Jane is looking for answers about what happened to her father, who also entered a fight tournament in Hong Kong before he vanished, but Shu has her own reasons for deciding to tutor Jane in the art of Wudang: she needs a champion to take on the student of her friend-turned-nemesis, Wai (Kathy Wu). Wai has in turn recruited a scrappy street girl named Ling (Jenny Wu), who she is training in the art of Shaolin.

However, Jane and Ling will have to survive multiple rounds against opponents who are all experts at their respective arts before they can fight to resolve Shu and Wai’s feud. It isn’t uncommon for women to die during the kumite, and some seriously disturbing things happen that lead Jane to question her own strength — both physical and emotional.

Keep Calm and Kick Butt

By far the worst thing about Lady Bloodfight is the script, written by Bey Logan and Judd Bloch. It’s hard to entirely blame the actors for their stilted performances, which are mediocre to cringe-worthy across the board, when every line of dialogue they are forced to speak is riddled with clichés and awkward turns of phrase.

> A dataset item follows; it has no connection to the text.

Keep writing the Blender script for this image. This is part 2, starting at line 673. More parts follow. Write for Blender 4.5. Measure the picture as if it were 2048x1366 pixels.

The storyline involving Jane’s father is excessively sentimental and culminates in some incredibly cheesy scenes in which a tearful Jane imagines a ghostly and transparent version of her father smiling down on her. Johnston is clearly a more talented stunt performer than she is an actress, but one wonders if she’d have come off as less stiff if she’d been given better material to work with and a more capable director to guide her. That being said, she is a thrill to watch fight.

And fight she does! The kumite is brutal and bloody, with the women literally holding no punches. These scenes are absolutely awesome and elevate Lady Bloodfight from unnecessary remake to B-movie delight. One particular standout is a fight that occurs pre-kumite, when Wai challenges Ling to pick a fight with a random man at an outdoor cafe to prove her worth. Ling gleefully antagonizes both the man and his girlfriend before proceeding to wreak havoc on the entire street — with Wai’s help.

Watching Ling and Wai defy all misogynistic expectations regarding their gender and size to prove how powerful and dangerous women can be is empowering in the most entertaining way. It becomes much easier to sit through the tedious scenes involving Jane’s daddy issues and Shu and Wai’s troubled relationship when one knows that before long, fists will be flying.

To Conclude

Watching Lady Bloodfight is the cinematic equivalent of eating a giant plate of nachos washed down with a cheap beer. You’re aware the entire time that what you’re consuming isn’t of the highest quality — not to mention, incredibly cheesy — but you enjoy the experience regardless.